Die jüngsten Dramen im ORF sind durch einen trotzigen Fatalismus gekennzeichnet: Jegliche Dynamik lässt sich auf das Prinzip der Intrige zurückführen, die Triebkraft der führenden Personen gilt ausschließlich dem eigenen Überleben, in der Regel um den Preis der Ausschaltung aller ­Rivalen. Deshalb produziert der Küniglberg Untote am ­laufenden Band; es gibt keine schnellere Antwort auf das Chaos als noch mehr Chaos. Kann King Alex aus der Leere, die ihn umgibt, vielleicht ein wenig Trost schöpfen? Demnächst mehr in diesem Theater.

Der öffentlich-rechtliche Rundfunk in Österreich hat sich an den Rand der Selbstauflösung manövriert, und sein Tagesgeschäft besteht mittlerweile zu einem beträchtlichen Teil darin, das Publikum nur ja nicht vom Gegenteil zu überzeugen. Nachdem Alexander Wrabetz vorvergangene Woche seinen Informationsdirektor Elmar Oberhauser wegen flagranter Illoyalität hatte absetzen lassen, musste er vergangenen Freitag den Rücktritt seines Kommunikationschefs und engsten Vertrauten billigend hinnehmen: Pius Strobl war spätestens zu dem Zeitpunkt vollends untragbar geworden, als sämtliche Direktoren ihm öffentlich das Misstrauen aussprachen – ein Vorgang, der in seiner Beispiellosigkeit nicht hinreichend gewürdigt werden kann, weil der ORF sich inzwischen weitestgehend über beispiellose Vorgänge definiert. So forderten etwa die Journalisten der Aktuellen Fernseh-Information in einer Aussendung die baldige Neuwahl der Geschäftsführung, denn die amtierende (zumindest das, was noch von ihr übrig ist) habe in den vergangenen Monaten „mit dazu beigetragen, dass das Image des ORF massiv gelitten“ hat. Euphemistischer lässt sich die tiefe Kluft zwischen ­Redaktion und Entscheidungsträgern kaum beschreiben.

Es ist nicht nur zulässig, sondern dringend geboten, von der dramatischsten Existenzkrise in der über 50-jährigen Geschichte des ORF zu sprechen. Die Skrupellosigkeit, mit der die Politik – vor allem in Gestalt der noch tonangebenden ehemaligen Großparteien SPÖ und ÖVP – den Rundfunk nach Belieben missbraucht, gepaart mit Kumpanei, Dilettantismus und Kurzatmigkeit in der Geschäftsführung, bildet die denkbar räudigste Antithese zum hehren Bildungsauftrag der Anstalt und das denkbar schlechteste Rüstzeug für eine verschärfte mediale Wettbewerbs­situation (trotz des unermesslich komfortablen Startvorteils der Gebührenfinanzierung).

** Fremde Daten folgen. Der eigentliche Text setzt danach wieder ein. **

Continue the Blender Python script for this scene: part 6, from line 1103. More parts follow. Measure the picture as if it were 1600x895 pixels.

Generaldirektor Alexander Wrabetz erklärte kürzlich ­allen Ernstes, die ORF-Berichterstattung in österrei­chischen Zeitungen sei „eine Beleidigung von Tausenden Mitarbeitern und Dutzenden Führungskräften“. Von wem diese sich in ­allererster Linie beleidigt fühlen, stellten sie daraufhin ­ohnehin unmissverständlich klar.

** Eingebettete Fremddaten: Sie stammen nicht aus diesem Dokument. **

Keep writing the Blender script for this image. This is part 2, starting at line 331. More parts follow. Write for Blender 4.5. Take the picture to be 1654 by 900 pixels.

In Wahrheit hätte Wrabetz längst zurücktreten und damit einen öffentlichkeitswirksamen Akt des symbolischen ­Widerstands setzen müssen: Unter den gegebenen Umständen sei eine seriöse Arbeit im Sinne des gesetzlich fest­geschriebenen Selbstverständnisses des ORF schlicht unmöglich – aus Rücksicht auf die Integrität des Hauses, aber auch aus Rücksicht auf die Würde der eigenen Person lege er diese Arbeit deshalb nieder, nicht um sich vor der Verantwortung zu drücken, sondern um einen skandalösen strukturellen Notstand offenzulegen. Tatsächlich aber hat ­Wrabetz seit der Kampfkandidatur gegen seine Vorgängerin Monika Lindner nicht an der Behebung, sondern an der Verwaltung dieses Notstands gearbeitet, taktisch geschickt zunächst, mittlerweile offenbar nur noch von dem Impetus getrieben, ORF-Generaldirektor zu bleiben, und sei es um den Preis tiefer Einsamkeit, vor allem aber um den Preis ­einer Beschädigung der Integrität des Hauses bis hin zur Irreparabilität.

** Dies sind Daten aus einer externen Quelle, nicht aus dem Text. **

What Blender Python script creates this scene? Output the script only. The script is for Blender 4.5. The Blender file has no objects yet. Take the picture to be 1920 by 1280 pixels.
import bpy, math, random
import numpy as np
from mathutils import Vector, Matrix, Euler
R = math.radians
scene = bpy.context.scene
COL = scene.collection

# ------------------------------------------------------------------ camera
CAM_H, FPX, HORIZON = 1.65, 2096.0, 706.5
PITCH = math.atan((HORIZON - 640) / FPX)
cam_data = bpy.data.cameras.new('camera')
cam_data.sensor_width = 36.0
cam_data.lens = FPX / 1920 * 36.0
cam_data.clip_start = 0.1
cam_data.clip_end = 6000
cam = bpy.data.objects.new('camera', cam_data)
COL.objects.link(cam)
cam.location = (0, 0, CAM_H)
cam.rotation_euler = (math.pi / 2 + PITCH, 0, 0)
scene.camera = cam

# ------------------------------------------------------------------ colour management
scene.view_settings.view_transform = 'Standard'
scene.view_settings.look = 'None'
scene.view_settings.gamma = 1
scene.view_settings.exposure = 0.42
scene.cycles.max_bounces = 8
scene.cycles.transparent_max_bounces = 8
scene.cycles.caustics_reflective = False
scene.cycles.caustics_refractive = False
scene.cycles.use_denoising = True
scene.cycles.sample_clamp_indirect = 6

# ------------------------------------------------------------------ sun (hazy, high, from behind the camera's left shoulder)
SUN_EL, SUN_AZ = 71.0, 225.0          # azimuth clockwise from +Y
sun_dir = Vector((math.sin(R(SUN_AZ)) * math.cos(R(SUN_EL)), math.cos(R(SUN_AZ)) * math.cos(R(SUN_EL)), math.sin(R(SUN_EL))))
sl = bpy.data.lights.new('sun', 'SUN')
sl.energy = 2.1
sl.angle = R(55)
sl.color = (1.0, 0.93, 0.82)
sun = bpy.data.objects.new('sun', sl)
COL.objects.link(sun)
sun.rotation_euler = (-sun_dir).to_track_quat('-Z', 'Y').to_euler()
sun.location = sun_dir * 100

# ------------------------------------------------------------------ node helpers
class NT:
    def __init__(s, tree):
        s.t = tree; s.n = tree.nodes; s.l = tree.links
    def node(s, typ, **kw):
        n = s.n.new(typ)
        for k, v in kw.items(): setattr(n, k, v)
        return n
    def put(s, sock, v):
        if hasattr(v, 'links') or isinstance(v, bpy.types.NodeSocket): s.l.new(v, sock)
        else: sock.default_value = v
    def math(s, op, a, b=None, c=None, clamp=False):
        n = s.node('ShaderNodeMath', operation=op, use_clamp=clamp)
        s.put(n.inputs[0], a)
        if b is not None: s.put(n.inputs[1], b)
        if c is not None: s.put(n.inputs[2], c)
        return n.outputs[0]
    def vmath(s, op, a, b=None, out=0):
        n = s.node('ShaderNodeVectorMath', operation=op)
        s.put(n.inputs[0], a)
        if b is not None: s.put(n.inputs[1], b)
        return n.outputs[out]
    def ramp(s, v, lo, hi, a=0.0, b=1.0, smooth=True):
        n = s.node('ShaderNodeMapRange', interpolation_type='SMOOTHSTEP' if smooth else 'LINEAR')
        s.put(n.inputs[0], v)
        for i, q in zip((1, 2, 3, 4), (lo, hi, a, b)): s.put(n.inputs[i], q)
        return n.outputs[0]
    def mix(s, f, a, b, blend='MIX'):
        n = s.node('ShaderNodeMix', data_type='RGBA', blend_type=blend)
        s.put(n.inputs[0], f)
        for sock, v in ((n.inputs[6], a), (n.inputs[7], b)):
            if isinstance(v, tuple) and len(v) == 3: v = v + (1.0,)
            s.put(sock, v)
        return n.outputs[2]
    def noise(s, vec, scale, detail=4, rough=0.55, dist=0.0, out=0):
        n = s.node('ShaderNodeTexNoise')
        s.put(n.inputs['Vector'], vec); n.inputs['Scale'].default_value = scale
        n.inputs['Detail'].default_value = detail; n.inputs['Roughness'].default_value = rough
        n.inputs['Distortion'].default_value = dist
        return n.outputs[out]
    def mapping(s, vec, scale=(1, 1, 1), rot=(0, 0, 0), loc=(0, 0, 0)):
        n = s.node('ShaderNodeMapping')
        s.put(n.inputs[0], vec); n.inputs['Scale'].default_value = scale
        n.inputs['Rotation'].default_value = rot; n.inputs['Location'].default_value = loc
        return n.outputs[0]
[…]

Es könnte durchaus sein, dass Wrabetz Generaldirektor bleibt. Ebenso gut stünden in diesem Fall die Chancen, dass er damit endgültig zum Totengräber des ORF würde, weil die Politik keinen lebendigen ORF will – ehe sie ihn in die Unabhängigkeit entlässt, lässt sie ihn verkommen. Mit großem Erfolg, wie man sieht.